We really need to come together, women of all ages, and talk about aging, because when you have friends of all ages, just like if you have friends of all races or all sexual orientations, it's much harder to hold onto stereotypes, because the evidence that they're not true is all around you.
I've never really known what to be when I grow up. I'm a generalist. I didn't start writing till I was 40. I couldn't figure out what to major in in college. I have not had a conventional career. And I had no idea when I started thinking about aging that it would become this consuming passion, because it is the perfect field for the generalist.
Not only is it not depressing, I mean, one of the incredibly ageist assumptions I started out with was that old people were depressed. It turns out that older people enjoy better mental health than the young or middle age. We get better at modulating negative emotions, and that the older people are, the less they fear dying.
For me, the lightbulb moment was learning all these things about aging and how sort of off base and negative. I mean, for example, I thought the odds of ending up in a nursing home were, you know, kind of decent.I probably would have put them at 30%. The percentage of Americans over 65 in nursing homes is 4% and it's dropping. I just thought why don't we know this stuff?
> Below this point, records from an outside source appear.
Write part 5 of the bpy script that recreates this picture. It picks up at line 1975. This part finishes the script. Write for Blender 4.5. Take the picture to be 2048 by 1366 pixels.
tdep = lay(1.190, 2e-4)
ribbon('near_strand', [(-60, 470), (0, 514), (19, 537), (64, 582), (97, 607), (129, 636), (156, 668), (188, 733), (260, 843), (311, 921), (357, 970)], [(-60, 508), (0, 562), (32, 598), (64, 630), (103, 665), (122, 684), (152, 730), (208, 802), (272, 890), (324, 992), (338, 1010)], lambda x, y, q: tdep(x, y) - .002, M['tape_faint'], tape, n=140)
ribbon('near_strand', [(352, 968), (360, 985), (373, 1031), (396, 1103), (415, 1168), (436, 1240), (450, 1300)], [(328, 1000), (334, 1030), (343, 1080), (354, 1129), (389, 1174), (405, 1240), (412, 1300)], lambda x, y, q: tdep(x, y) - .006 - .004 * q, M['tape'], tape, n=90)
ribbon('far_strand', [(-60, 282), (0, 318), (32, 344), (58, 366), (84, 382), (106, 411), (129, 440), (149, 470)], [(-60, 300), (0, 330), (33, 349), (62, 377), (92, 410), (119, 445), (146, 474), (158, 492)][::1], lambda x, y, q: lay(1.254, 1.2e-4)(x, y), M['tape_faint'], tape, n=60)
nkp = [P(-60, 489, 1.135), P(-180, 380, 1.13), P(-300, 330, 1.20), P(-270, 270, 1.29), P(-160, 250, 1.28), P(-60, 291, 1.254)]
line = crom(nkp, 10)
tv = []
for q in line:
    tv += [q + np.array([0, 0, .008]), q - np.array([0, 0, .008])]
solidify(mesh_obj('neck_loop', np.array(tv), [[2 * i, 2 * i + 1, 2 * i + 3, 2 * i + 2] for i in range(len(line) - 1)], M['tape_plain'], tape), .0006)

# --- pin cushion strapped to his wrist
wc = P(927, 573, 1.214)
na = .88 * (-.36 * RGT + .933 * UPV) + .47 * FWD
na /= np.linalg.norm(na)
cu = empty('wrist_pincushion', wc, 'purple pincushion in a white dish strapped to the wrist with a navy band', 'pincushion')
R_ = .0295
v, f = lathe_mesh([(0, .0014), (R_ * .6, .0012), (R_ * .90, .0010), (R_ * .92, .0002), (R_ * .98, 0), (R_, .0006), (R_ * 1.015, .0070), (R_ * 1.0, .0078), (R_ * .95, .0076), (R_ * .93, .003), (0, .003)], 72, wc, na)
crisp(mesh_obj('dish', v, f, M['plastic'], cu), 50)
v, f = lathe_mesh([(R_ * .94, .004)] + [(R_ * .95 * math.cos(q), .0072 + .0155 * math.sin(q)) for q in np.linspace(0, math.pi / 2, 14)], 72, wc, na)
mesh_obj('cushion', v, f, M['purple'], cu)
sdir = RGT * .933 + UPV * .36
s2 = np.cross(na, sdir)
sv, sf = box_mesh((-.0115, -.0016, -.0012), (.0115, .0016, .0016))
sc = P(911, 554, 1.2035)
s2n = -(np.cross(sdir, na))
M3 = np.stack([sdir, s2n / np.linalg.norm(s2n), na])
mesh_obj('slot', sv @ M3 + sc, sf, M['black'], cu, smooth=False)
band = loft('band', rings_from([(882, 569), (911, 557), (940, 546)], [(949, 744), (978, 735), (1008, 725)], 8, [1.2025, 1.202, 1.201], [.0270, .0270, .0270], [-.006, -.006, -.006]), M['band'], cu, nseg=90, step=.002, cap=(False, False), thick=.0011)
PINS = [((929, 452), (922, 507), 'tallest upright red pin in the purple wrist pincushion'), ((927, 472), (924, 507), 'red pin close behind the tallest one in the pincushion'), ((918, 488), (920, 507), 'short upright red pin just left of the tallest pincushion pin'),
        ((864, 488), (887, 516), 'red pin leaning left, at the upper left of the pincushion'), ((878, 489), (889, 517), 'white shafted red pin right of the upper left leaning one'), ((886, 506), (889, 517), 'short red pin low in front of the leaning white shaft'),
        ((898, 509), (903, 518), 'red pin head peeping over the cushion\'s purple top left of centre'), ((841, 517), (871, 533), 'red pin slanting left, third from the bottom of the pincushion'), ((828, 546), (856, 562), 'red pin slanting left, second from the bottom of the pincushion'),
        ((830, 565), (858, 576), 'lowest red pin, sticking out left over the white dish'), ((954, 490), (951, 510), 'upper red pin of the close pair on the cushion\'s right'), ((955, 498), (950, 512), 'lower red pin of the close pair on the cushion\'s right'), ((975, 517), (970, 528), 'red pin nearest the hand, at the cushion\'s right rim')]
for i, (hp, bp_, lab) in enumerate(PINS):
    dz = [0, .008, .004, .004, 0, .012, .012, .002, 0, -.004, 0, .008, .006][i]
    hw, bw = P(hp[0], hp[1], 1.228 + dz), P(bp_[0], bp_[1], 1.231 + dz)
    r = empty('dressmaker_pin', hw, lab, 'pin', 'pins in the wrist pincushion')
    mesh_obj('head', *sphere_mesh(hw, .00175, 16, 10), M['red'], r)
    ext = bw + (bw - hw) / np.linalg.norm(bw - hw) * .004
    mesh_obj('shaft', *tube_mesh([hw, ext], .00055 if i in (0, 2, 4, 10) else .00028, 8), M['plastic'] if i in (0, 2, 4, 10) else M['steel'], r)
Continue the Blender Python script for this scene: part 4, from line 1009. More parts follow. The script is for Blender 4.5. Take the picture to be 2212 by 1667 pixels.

Confidence is the ultimate aphrodisiac. We have so much to learn. I mean, I feel like we've already learned it and we just have to relearn it every damn day when we look in the mirror, from the body acceptance movement. It's like, you are gorgeous the way you are, and if you project that, people will be attracted to you.
In the '60s and '70s, when you said a woman could run a Fortune 500 company as well as a man, I think that was a real leap for people, women included. When you say now to people, I often say, "What do you think of as criteria for diversity?" And they say race and they say sex and sexual orientation. Maybe they mention disability. People don't usually mention age. But when I say, "How about age?" No one says, "That's a dumb idea." So much of this message is obvious.
I mean, the idea that we would age out of having value as human beings is clearly not right. This movement is going to take all of us.
We each need to age in our own way. No judgment.